--- start ---
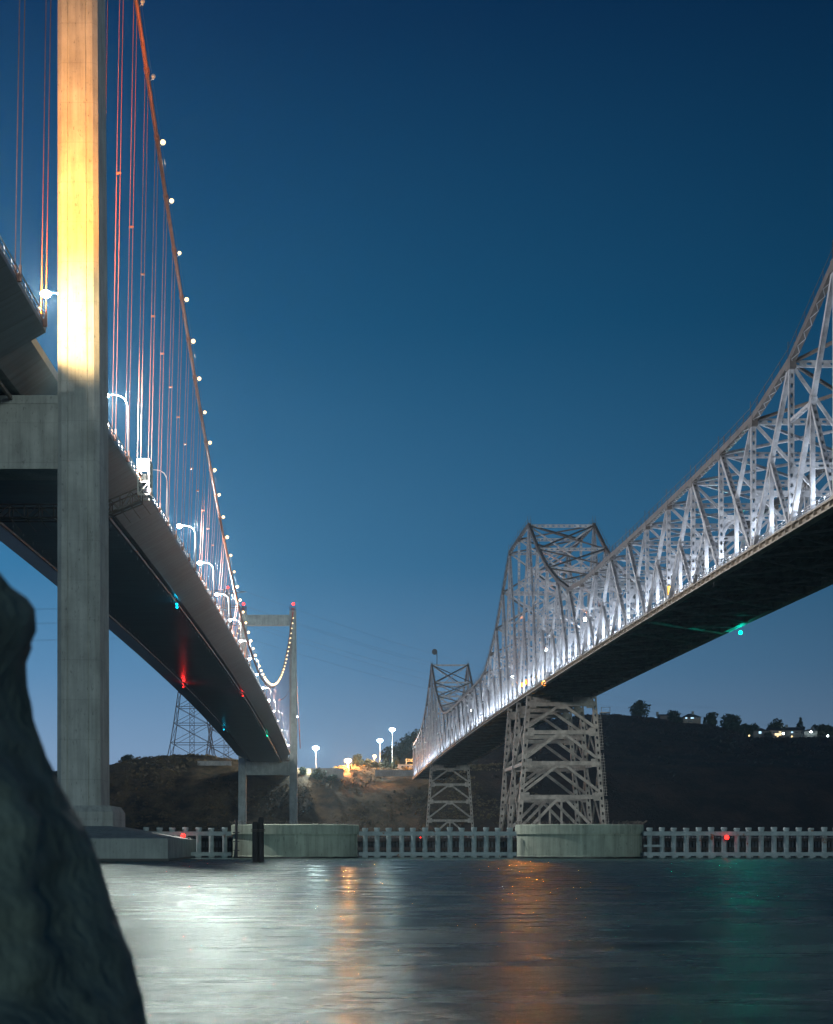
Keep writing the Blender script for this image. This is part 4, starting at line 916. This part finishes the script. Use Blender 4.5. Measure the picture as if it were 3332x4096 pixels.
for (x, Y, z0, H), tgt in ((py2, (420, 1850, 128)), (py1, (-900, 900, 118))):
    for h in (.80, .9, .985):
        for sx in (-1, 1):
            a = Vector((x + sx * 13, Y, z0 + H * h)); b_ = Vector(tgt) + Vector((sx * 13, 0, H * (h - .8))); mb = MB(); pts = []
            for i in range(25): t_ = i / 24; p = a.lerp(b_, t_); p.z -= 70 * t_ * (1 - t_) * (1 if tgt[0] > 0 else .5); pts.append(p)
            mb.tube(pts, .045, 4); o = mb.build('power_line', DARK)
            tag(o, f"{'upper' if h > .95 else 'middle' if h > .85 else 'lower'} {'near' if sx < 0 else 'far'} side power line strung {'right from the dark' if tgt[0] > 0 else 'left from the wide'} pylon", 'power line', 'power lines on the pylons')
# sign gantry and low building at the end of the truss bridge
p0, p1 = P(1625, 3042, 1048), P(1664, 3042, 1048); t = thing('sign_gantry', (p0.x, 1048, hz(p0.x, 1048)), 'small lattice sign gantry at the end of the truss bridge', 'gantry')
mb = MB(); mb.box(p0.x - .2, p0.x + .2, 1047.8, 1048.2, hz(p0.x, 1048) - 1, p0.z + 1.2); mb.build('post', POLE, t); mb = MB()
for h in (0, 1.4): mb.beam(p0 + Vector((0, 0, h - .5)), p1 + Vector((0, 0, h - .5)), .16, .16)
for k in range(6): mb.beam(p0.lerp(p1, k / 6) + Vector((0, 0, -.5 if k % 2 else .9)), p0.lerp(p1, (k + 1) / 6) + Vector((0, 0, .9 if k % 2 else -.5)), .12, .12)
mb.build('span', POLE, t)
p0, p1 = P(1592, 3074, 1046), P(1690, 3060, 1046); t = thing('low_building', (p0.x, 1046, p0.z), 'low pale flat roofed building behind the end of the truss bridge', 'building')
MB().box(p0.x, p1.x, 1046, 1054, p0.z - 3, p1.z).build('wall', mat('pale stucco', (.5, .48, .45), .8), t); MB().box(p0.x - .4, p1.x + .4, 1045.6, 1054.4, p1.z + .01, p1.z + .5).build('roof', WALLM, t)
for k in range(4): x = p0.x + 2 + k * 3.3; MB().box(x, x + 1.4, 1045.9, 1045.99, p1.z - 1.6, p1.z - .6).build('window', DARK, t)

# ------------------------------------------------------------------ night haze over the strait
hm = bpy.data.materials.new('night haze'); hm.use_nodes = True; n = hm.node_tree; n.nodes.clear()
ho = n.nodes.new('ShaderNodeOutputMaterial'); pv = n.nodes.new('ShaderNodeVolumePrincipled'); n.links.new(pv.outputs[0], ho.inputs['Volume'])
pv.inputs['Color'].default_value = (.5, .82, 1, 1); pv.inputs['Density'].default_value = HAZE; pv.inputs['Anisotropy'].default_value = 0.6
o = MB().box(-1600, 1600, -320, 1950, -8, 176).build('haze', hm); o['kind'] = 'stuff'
--- end ---
(WRITTEN REQUEST) Do not include the images; transcribe the rest of the listing exactly.

(THE RESPONSE)
Keep writing the Blender script for this image. This is part 4, starting at line 916. This part finishes the script. Use Blender 4.5. Measure the picture as if it were 3332x4096 pixels.
for (x, Y, z0, H), tgt in ((py2, (420, 1850, 128)), (py1, (-900, 900, 118))):
    for h in (.80, .9, .985):
        for sx in (-1, 1):
            a = Vector((x + sx * 13, Y, z0 + H * h)); b_ = Vector(tgt) + Vector((sx * 13, 0, H * (h - .8))); mb = MB(); pts = []
            for i in range(25): t_ = i / 24; p = a.lerp(b_, t_); p.z -= 70 * t_ * (1 - t_) * (1 if tgt[0] > 0 else .5); pts.append(p)
            mb.tube(pts, .045, 4); o = mb.build('power_line', DARK)
            tag(o, f"{'upper' if h > .95 else 'middle' if h > .85 else 'lower'} {'near' if sx < 0 else 'far'} side power line strung {'right from the dark' if tgt[0] > 0 else 'left from the wide'} pylon", 'power line', 'power lines on the pylons')
# sign gantry and low building at the end of the truss bridge
p0, p1 = P(1625, 3042, 1048), P(1664, 3042, 1048); t = thing('sign_gantry', (p0.x, 1048, hz(p0.x, 1048)), 'small lattice sign gantry at the end of the truss bridge', 'gantry')
mb = MB(); mb.box(p0.x - .2, p0.x + .2, 1047.8, 1048.2, hz(p0.x, 1048) - 1, p0.z + 1.2); mb.build('post', POLE, t); mb = MB()
for h in (0, 1.4): mb.beam(p0 + Vector((0, 0, h - .5)), p1 + Vector((0, 0, h - .5)), .16, .16)
for k in range(6): mb.beam(p0.lerp(p1, k / 6) + Vector((0, 0, -.5 if k % 2 else .9)), p0.lerp(p1, (k + 1) / 6) + Vector((0, 0, .9 if k % 2 else -.5)), .12, .12)
mb.build('span', POLE, t)
p0, p1 = P(1592, 3074, 1046), P(1690, 3060, 1046); t = thing('low_building', (p0.x, 1046, p0.z), 'low pale flat roofed building behind the end of the truss bridge', 'building')
MB().box(p0.x, p1.x, 1046, 1054, p0.z - 3, p1.z).build('wall', mat('pale stucco', (.5, .48, .45), .8), t); MB().box(p0.x - .4, p1.x + .4, 1045.6, 1054.4, p1.z + .01, p1.z + .5).build('roof', WALLM, t)
for k in range(4): x = p0.x + 2 + k * 3.3; MB().box(x, x + 1.4, 1045.9, 1045.99, p1.z - 1.6, p1.z - .6).build('window', DARK, t)

# ------------------------------------------------------------------ night haze over the strait
hm = bpy.data.materials.new('night haze'); hm.use_nodes = True; n = hm.node_tree; n.nodes.clear()
ho = n.nodes.new('ShaderNodeOutputMaterial'); pv = n.nodes.new('ShaderNodeVolumePrincipled'); n.links.new(pv.outputs[0], ho.inputs['Volume'])
pv.inputs['Color'].default_value = (.5, .82, 1, 1); pv.inputs['Density'].default_value = HAZE; pv.inputs['Anisotropy'].default_value = 0.6
o = MB().box(-1600, 1600, -320, 1950, -8, 176).build('haze', hm); o['kind'] = 'stuff'